What this task involves: Exactly as written, retype the listing below, omitting the pictures.

Data excerpt:
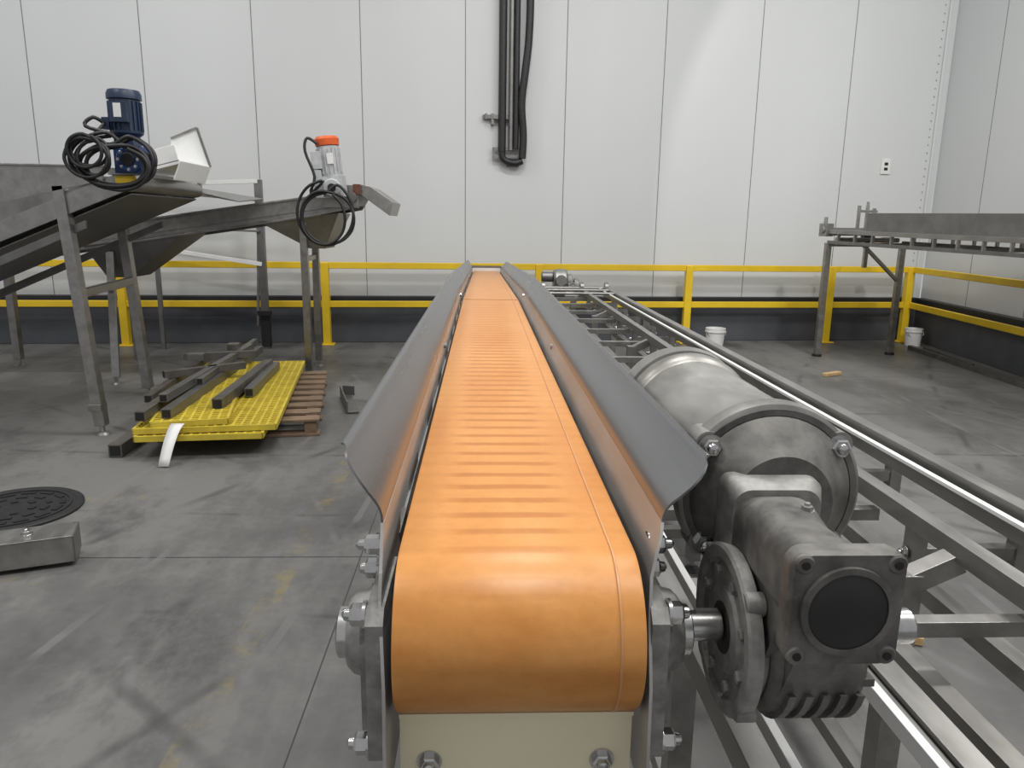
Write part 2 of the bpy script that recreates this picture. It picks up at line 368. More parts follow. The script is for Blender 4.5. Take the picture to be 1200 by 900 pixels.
for pr,X,Xb,sg in ((profL,XL,XLb,-1),(profR,XR,XRb,1)):
    sheet(pr,lambda j:yoff[j],YL,GUARD)
    if sg<0:
        sheet([(X+.001,1.216),(X,1.270)],lambda j:(.845,.878)[j],YL,PLATE,.004)
        sheet([(Xb,.93),(Xb,1.09),(Xb-.004,1.15),(Xb-.008,1.186)],lambda j:(.778,.790,.81,.832)[j],YL,PLATE,.004)
        c.prism([(X-.001,.832,1.184),(X-.001,1.05,1.184),(X-.001,1.05,1.218),(X-.001,.845,1.218)],(.004,0,0),PLATE)
        yy=1.30
        while yy<YE:
            z=1.201+dz(yy); c.box((X,yy,z),(.003,.16,.034),PLATE); yy+=.42
    else:
        sheet([(Xb,.93),(Xb,1.09),(Xb+.001,1.16),(Xb+.005,1.212),(Xb+.013,1.236),(X-.003,1.257),(X,1.270)],lambda j:(.783,.793,.82,.842,.855,.868,.878)[j],YL,PLATE,.004)
    for (ya,yb) in ((1.12,YK),(YK,YE)):
        c.beam((Xb+sg*.026,ya,1.06+dz(ya)),(Xb+sg*.026,yb,1.06+dz(yb)),.04,.07,STEELD)
    for yy in (2.35,4.05,6.6):
        z=1.255+dz(yy)
        c.cyl((X-sg*.012,yy,z),(X+sg*.02,yy,z),.009,BRIGHT,10)
    Y0,Z0=RY,1.10
    xo=Xb+sg*.002
    w0=.022
    prof=[(-.075,-.10),(.085,-.10),(.095,-.085),(.095,.085),(.085,.10),(-.06,.10),(-.075,.085)]
    c.prism([(xo,Y0+a,Z0-.02+b) for a,b in prof],(sg*w0,0,0),CAST)
    c.prism([(xo+sg*w0,Y0+a*.72,Z0-.02+b*.72) for a,b in prof],(sg*.010,0,0),CAST)
    c.rev((xo+sg*w0,RY,RZ-.01),(sg,0,0),[(0,.058),(.022,.052),(.030,.044),(.030,.03),(.026,.028)],CAST,36)
    c.cyl((xo,RY,RZ-.01),(xo+sg*.066,RY,RZ-.01),.021,BRIGHT,28,c=.003)
    c.rev((xo+sg*.053,RY,RZ-.01),(sg,0,0),[(0,.033),(.012,.033),(.014,.030)],BRIGHT,28)
    for a,b in ((-.055,.075),(.07,.075),(-.055,-.105),(.07,-.105)):
        c.hexb((xo+sg*w0,Y0+a,Z0+b-.005),(sg,0,0),.014,.020)
    c.hexb((xo+sg*.010,Y0+.02,Z0+.128),(sg,0,0),.013,.024)
    c.box((xo+sg*.02,1.08,1.13),(.035,.10,.12),STEEL)
    c.hexb((xo+sg*.036,1.08,1.15),(sg,0,0),.012,.012)
c.cyl((XRb,RY,RZ-.005),(.318,RY,RZ-.005),.020,BRIGHT,28)
c.box((.300,RY,RZ+.014),(.03,.008,.008),STEELD)
c.box((.0475,.842,.885),(.300,.004,.29),CREAM)
c.box((.0475,.838,1.027),(.300,.012,.006),CREAM)
for x in (-.065,.160): c.hexb((x,.840,.955),(0,-1,0),.013,.012)
c.box((.05,YE+.13,1.235+dz(YE)),(.34,.10,.055),WPL)
c.box((.05,YE+.10,1.06),(.36,.02,.14),STEELD)
c.box((.0475,2.55,1.205),(.29,2.9,.008),WPL)
for yy in (1.3,2.3,3.3,4.4,5.5,6.6,7.7,8.7):
    c.box((.0475,yy,1.125+dz(yy)),(.318,.05,.05),STEELD)
for yy in (1.55,4.0,6.5,8.8):
    for x in (XLb+.045,XRb-.045):
        c.beam((x,yy,.02),(x,yy,1.0+dz(yy)),.05,.05,STEEL)
        c.cyl((x,yy,0),(x,yy,.02),.05,STEEL,20)
    c.beam((XLb+.045,yy,.35),(XRb-.045,yy,.35),.04,.04,STEEL)
for x in (XLb+.045,XRb-.045): c.beam((x,1.55,.35),(x,8.8,.35),.04,.04,STEEL)
c.done()

# ------------------------------------------------------------------ gearmotor
g=B('gearmotor',bevel=0,mats_smooth=32)
MX,MZ=.412,1.268
g.rev((MX,.985,MZ),(0,1,0),[(0,.124),(.004,.131),(.030,.133),(.040,.129),(.042,.120),(.055,.118),(.40,.118),(.405,.122),(.420,.127),(.445,.127),(.448,.119),(.462,.119),(.464,.128),(.500,.131),(.525,.126),(.545,.11),(.560,.085),(.565,.04)],MOTOR,72)
g.ring((MX,1.434,MZ),(0,1,0),.1215,.117,.012,BLACK,64)
g.rev((MX,.985,MZ),(0,-1,0),[(0,.116),(.008,.110),(.030,.085),(.046,.070)],CASTD,48)
g.ring((MX,.983,MZ),(0,1,0),.125,.116,.006,CASTD,64)
for a in (38,142,218,322):
    a=math.radians(a); g.hexb((MX+.116*math.cos(a),.983,MZ+.116*math.sin(a)),(0,-1,0),.014,.013)
    g.cyl((MX+.119*math.cos(a),.984,MZ+.119*math.sin(a)),(MX+.119*math.cos(a),1.028,MZ+.119*math.sin(a)),.019,MOTOR,20)
g.box((MX+.10,1.20,MZ-.07),(.07,.12,.08),MOTOR)
GX=.392
def rrect(cx,cz,w,h,r,y,n=5):
    pts=[]
    for sx,sz,a0 in ((1,1,0),(-1,1,90),(-1,-1,180),(1,-1,270)):
        for i in range(n+1):
            a=math.radians(a0+90*i/n); pts.append((cx+(w/2-r)*sx+r*math.cos(a),y,cz+(h/2-r)*sz+r*math.sin(a)))
    return pts
def loft(lst,m):
    n=len(lst[0]); g.rows([l for l in lst],m,closed=True); g.poly(lst[0],[tuple(range(n))],m); g.poly(lst[-1],[tuple(range(n))],m)
loft([rrect(GX,MZ-.024,.130,.135,.018,.958),rrect(GX,MZ-.024,.133,.138,.018,.950),rrect(GX,MZ-.024,.131,.136,.018,.925),rrect(GX,MZ-.026,.118,.12,.024,.908)],CAST)
for sx in(-1,1):
    g.hexb((GX+sx*.050,.925,MZ-.078),(0,-1,0),.008,.008,m=CAST,dome=False)
WX,WZ=.376,1.256
loft([rrect(GX-.004,MZ-.034,.108,.115,.03,.915),rrect(WX+.008,WZ-.004,.090,.104,.030,.87),rrect(WX,WZ-.002,.082,.096,.028,.80),rrect(WX,WZ,.086,.096,.026,.735),rrect(WX,WZ,.106,.112,.022,.715),rrect(WX,WZ,.120,.126,.018,.705),rrect(WX,WZ,.122,.128,.018,.685),rrect(WX,WZ,.116,.122,.018,.680)],CASTD)
g.ring((WX,.680,WZ),(0,-1,0),.049,.042,.005,CASTD,48)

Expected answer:
Write part 2 of the bpy script that recreates this picture. It picks up at line 368. More parts follow. The script is for Blender 4.5. Take the picture to be 1200 by 900 pixels.
for pr,X,Xb,sg in ((profL,XL,XLb,-1),(profR,XR,XRb,1)):
    sheet(pr,lambda j:yoff[j],YL,GUARD)
    if sg<0:
        sheet([(X+.001,1.216),(X,1.270)],lambda j:(.845,.878)[j],YL,PLATE,.004)
        sheet([(Xb,.93),(Xb,1.09),(Xb-.004,1.15),(Xb-.008,1.186)],lambda j:(.778,.790,.81,.832)[j],YL,PLATE,.004)
        c.prism([(X-.001,.832,1.184),(X-.001,1.05,1.184),(X-.001,1.05,1.218),(X-.001,.845,1.218)],(.004,0,0),PLATE)
        yy=1.30
        while yy<YE:
            z=1.201+dz(yy); c.box((X,yy,z),(.003,.16,.034),PLATE); yy+=.42
    else:
        sheet([(Xb,.93),(Xb,1.09),(Xb+.001,1.16),(Xb+.005,1.212),(Xb+.013,1.236),(X-.003,1.257),(X,1.270)],lambda j:(.783,.793,.82,.842,.855,.868,.878)[j],YL,PLATE,.004)
    for (ya,yb) in ((1.12,YK),(YK,YE)):
        c.beam((Xb+sg*.026,ya,1.06+dz(ya)),(Xb+sg*.026,yb,1.06+dz(yb)),.04,.07,STEELD)
    for yy in (2.35,4.05,6.6):
        z=1.255+dz(yy)
        c.cyl((X-sg*.012,yy,z),(X+sg*.02,yy,z),.009,BRIGHT,10)
    Y0,Z0=RY,1.10
    xo=Xb+sg*.002
    w0=.022
    prof=[(-.075,-.10),(.085,-.10),(.095,-.085),(.095,.085),(.085,.10),(-.06,.10),(-.075,.085)]
    c.prism([(xo,Y0+a,Z0-.02+b) for a,b in prof],(sg*w0,0,0),CAST)
    c.prism([(xo+sg*w0,Y0+a*.72,Z0-.02+b*.72) for a,b in prof],(sg*.010,0,0),CAST)
    c.rev((xo+sg*w0,RY,RZ-.01),(sg,0,0),[(0,.058),(.022,.052),(.030,.044),(.030,.03),(.026,.028)],CAST,36)
    c.cyl((xo,RY,RZ-.01),(xo+sg*.066,RY,RZ-.01),.021,BRIGHT,28,c=.003)
    c.rev((xo+sg*.053,RY,RZ-.01),(sg,0,0),[(0,.033),(.012,.033),(.014,.030)],BRIGHT,28)
    for a,b in ((-.055,.075),(.07,.075),(-.055,-.105),(.07,-.105)):
        c.hexb((xo+sg*w0,Y0+a,Z0+b-.005),(sg,0,0),.014,.020)
    c.hexb((xo+sg*.010,Y0+.02,Z0+.128),(sg,0,0),.013,.024)
    c.box((xo+sg*.02,1.08,1.13),(.035,.10,.12),STEEL)
    c.hexb((xo+sg*.036,1.08,1.15),(sg,0,0),.012,.012)
c.cyl((XRb,RY,RZ-.005),(.318,RY,RZ-.005),.020,BRIGHT,28)
c.box((.300,RY,RZ+.014),(.03,.008,.008),STEELD)
c.box((.0475,.842,.885),(.300,.004,.29),CREAM)
c.box((.0475,.838,1.027),(.300,.012,.006),CREAM)
for x in (-.065,.160): c.hexb((x,.840,.955),(0,-1,0),.013,.012)
c.box((.05,YE+.13,1.235+dz(YE)),(.34,.10,.055),WPL)
c.box((.05,YE+.10,1.06),(.36,.02,.14),STEELD)
c.box((.0475,2.55,1.205),(.29,2.9,.008),WPL)
for yy in (1.3,2.3,3.3,4.4,5.5,6.6,7.7,8.7):
    c.box((.0475,yy,1.125+dz(yy)),(.318,.05,.05),STEELD)
for yy in (1.55,4.0,6.5,8.8):
    for x in (XLb+.045,XRb-.045):
        c.beam((x,yy,.02),(x,yy,1.0+dz(yy)),.05,.05,STEEL)
        c.cyl((x,yy,0),(x,yy,.02),.05,STEEL,20)
    c.beam((XLb+.045,yy,.35),(XRb-.045,yy,.35),.04,.04,STEEL)
for x in (XLb+.045,XRb-.045): c.beam((x,1.55,.35),(x,8.8,.35),.04,.04,STEEL)
c.done()

# ------------------------------------------------------------------ gearmotor
g=B('gearmotor',bevel=0,mats_smooth=32)
MX,MZ=.412,1.268
g.rev((MX,.985,MZ),(0,1,0),[(0,.124),(.004,.131),(.030,.133),(.040,.129),(.042,.120),(.055,.118),(.40,.118),(.405,.122),(.420,.127),(.445,.127),(.448,.119),(.462,.119),(.464,.128),(.500,.131),(.525,.126),(.545,.11),(.560,.085),(.565,.04)],MOTOR,72)
g.ring((MX,1.434,MZ),(0,1,0),.1215,.117,.012,BLACK,64)
g.rev((MX,.985,MZ),(0,-1,0),[(0,.116),(.008,.110),(.030,.085),(.046,.070)],CASTD,48)
g.ring((MX,.983,MZ),(0,1,0),.125,.116,.006,CASTD,64)
for a in (38,142,218,322):
    a=math.radians(a); g.hexb((MX+.116*math.cos(a),.983,MZ+.116*math.sin(a)),(0,-1,0),.014,.013)
    g.cyl((MX+.119*math.cos(a),.984,MZ+.119*math.sin(a)),(MX+.119*math.cos(a),1.028,MZ+.119*math.sin(a)),.019,MOTOR,20)
g.box((MX+.10,1.20,MZ-.07),(.07,.12,.08),MOTOR)
GX=.392
def rrect(cx,cz,w,h,r,y,n=5):
    pts=[]
    for sx,sz,a0 in ((1,1,0),(-1,1,90),(-1,-1,180),(1,-1,270)):
        for i in range(n+1):
            a=math.radians(a0+90*i/n); pts.append((cx+(w/2-r)*sx+r*math.cos(a),y,cz+(h/2-r)*sz+r*math.sin(a)))
    return pts
def loft(lst,m):
    n=len(lst[0]); g.rows([l for l in lst],m,closed=True); g.poly(lst[0],[tuple(range(n))],m); g.poly(lst[-1],[tuple(range(n))],m)
loft([rrect(GX,MZ-.024,.130,.135,.018,.958),rrect(GX,MZ-.024,.133,.138,.018,.950),rrect(GX,MZ-.024,.131,.136,.018,.925),rrect(GX,MZ-.026,.118,.12,.024,.908)],CAST)
for sx in(-1,1):
    g.hexb((GX+sx*.050,.925,MZ-.078),(0,-1,0),.008,.008,m=CAST,dome=False)
WX,WZ=.376,1.256
loft([rrect(GX-.004,MZ-.034,.108,.115,.03,.915),rrect(WX+.008,WZ-.004,.090,.104,.030,.87),rrect(WX,WZ-.002,.082,.096,.028,.80),rrect(WX,WZ,.086,.096,.026,.735),rrect(WX,WZ,.106,.112,.022,.715),rrect(WX,WZ,.120,.126,.018,.705),rrect(WX,WZ,.122,.128,.018,.685),rrect(WX,WZ,.116,.122,.018,.680)],CASTD)
g.ring((WX,.680,WZ),(0,-1,0),.049,.042,.005,CASTD,48)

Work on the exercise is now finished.